Edmond

«Au fait, j'ai croisé Edmond hier, il viendra te voir dimanche !» clamait ma mère. Au plaisir non dissimulé sur le visage de mon père, je comprenais que cette visite s'annonçait déjà comme un jour de fête ! Mon père était un solitaire, ses seules distractions étaient le jardin, le bricolage et la pêche à la ligne ! En prenant de l'âge, lui qui était si économe en mots, devenait intarissable en souvenirs de guerre. Faute d'auditoire, il allait chercher dans les livres le témoignage de ceux qui comme lui avaient vécu le pire. Mais revenons, à Edmond, sa visite s'annonçait comme un évènement d'une telle importance que mon père soudain reprenait vie. Il orchestrait cette future rencontre au moindre détail, ma mère commandait la galette charentaise ou plus exactement la «galette de Marencennes», car c'est dans ce petit village, à quelques kilomètres de chez nous, qu'un pâtissier talentueux faisait sa renommée. Mon père jouait les grands seigneurs «passes donc commande d'une dizaine de galettes, elles se conserveront bien ! ». Et deux jours plus tard, la petite fourgonnette de M. Clair arrivait à destination ! Moi, j'avais l'impression qu'elle arrivait de loin cette galette du bonheur ! Évidemment, il fallait ensuite choisir le vin adéquat.

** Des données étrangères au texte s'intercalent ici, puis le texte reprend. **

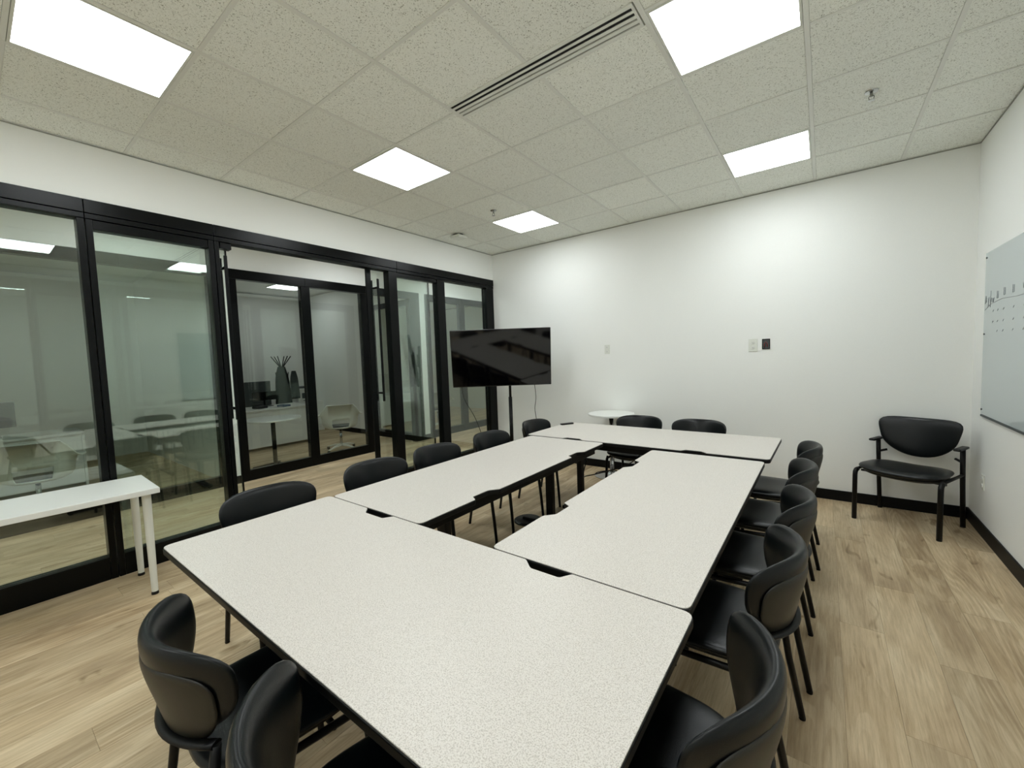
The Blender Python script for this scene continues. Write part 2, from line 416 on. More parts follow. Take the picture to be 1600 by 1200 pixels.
# small black bracket at the head of the doors
struct('trim_4', box(-.08, -.01, 1.416, 1.50, 2.55, 2.601), M_black, label='black pivot bracket at the door head')

ZL0, ZL1 = .012, 2.70
def slider(name, y0, y1, hy, stile, label):
    """sliding leaf on the corridor side, carrying a pair of long pull bars"""
    e = empty(name); e['kind'] = 'structure'; e['label'] = label
    X = -.112
    g0, g1 = y0+.012, y1-.012
    if stile: box(X-.018, X+.011, stile[0], stile[1], ZL0, ZL1).build('stile', M_black, e, bevel=.003); g0 = stile[1]+.0005
    else: box(X-.012, X+.011, y1-.011, y1, ZL0, ZL1).build('edge_strip', M_black, e)
    if stile: box(X-.012, X+.011, y1-.011, y1, ZL0, ZL1).build('edge_strip', M_black, e)
    else: box(X-.012, X+.011, y0, y0+.011, ZL0, ZL1).build('edge_strip', M_black, e)
    box(X-.005, X+.005, g0, g1, ZL0+.05, ZL1).build('pane', M_glass, e)
    box(X-.011, X+.010, g0, g1, ZL0, ZL0+.049).build('bottom_rail', M_black, e)
    for xx in (X-.062, X+.066):
        box(xx-.007, xx+.007, hy-.013, hy+.013, 1.05, 2.50).build('pull_bar', M_black, e, bevel=.003)
    for z in (1.15, 2.40):
        MB().tube([(X-.056, hy, z), (X+.060, hy, z)], .012, 12).build('standoff', M_black, e)
    return e
slider('door_1', .565, 1.49, 1.460, None, 'left sliding glass door leaf, slid open behind the narrow glass panel')
slider('door_2', 2.905, 3.86, 3.018, (2.905, 2.965), 'right sliding glass door leaf with long black pull bars, slid half open')

# ------------------------------------------------------------------ office fronts across the corridor
ofr = empty('trim_5'); ofr['kind'] = 'structure'; ofr['label'] = 'black frames of the offices across the corridor'
def obar(y0, y1, z0, z1, nm): box(XO-.09, XO+.006, y0, y1, z0, z1).build(nm, M_black, ofr, bevel=.002)
for a, b in ((-1.9, .1), (.102, 1.1), (1.102, 1.988), (2.127, 3.12), (3.122, 4.25), (4.252, YB+.168), (YB+.312, 6.43), (6.432, 8.9)):
    obar(a, b, 2.665, 2.79, 'beam')
for a, b in ((-.95, -.841), (1.90, 1.988), (2.127, 2.22), (3.055, 3.185), (4.035, 4.25), (5.03, YB+.168), (YB+.312, 5.52), (6.36, 6.50), (7.45, 7.58)):
    obar(a, b, 0, 2.664, 'post')
for nm, a, b, lb in (('window_5', -1.9, -.951, 'glass panel of the left office beyond the picture edge'), ('window_6', -.84, 1.899, 'wide glass panel of the left office behind the white swivel chair and table'),
                 ('window_7', 2.221, 3.054, 'glass panel in front of the white round pedestal table'), ('window_8', 3.186, 4.034, 'glass panel in front of the white swivel chair'),
                 ('window_9', 5.521, 6.359, 'glass panel of the far right office beyond the white pier'), ('window_10', 6.501, 7.449, 'glass panel of the far right office behind the television')):
    e = empty(nm); e['kind'] = 'structure'; e['label'] = lb
    box(XO-.08, XO+.002, a, b, 0, .14).build('bottom_rail', M_black, e, bevel=.002)
    box(XO-.02, XO-.01, a, b, .141, 2.663).build('pane', M_glass2, e)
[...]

Arrivait enfin le jour J ! Ne croyait pas qu'il s'agissait d'un repas, ou d'une réjouissance familiale, cette visite était uniquement un tête à tête de 2 ou 3 heures entre Edmond et mon père. Un après-midi à échanger leurs souvenirs de guerre dans la joie et la bonne humeur ! Moi, j'écoutais sans entendre cette drôle de guerre qui les faisait rire. Puis, Edmond se levait, les yeux soudain embués de larmes, « c'est bien beau tout ça mais maintenant faut que je rentres». La nuit était tombée, le bonheur aussi, chacun reprenait le cours de sa vie en se promettant avant de se quitter que la prochaine fois, on ne resterait pas si longtemps sans se voir. Dans le petit cimetière du village, Paul et Edmond continuent peut-être leur conversation... J'ai cru longtemps que Edmond parcourait la France pour venir voir mon père, il habitait seulement à l'autre bout du village. Un 6 janvier, maman a rejoint mon père, c'était curieusement jour de Galette !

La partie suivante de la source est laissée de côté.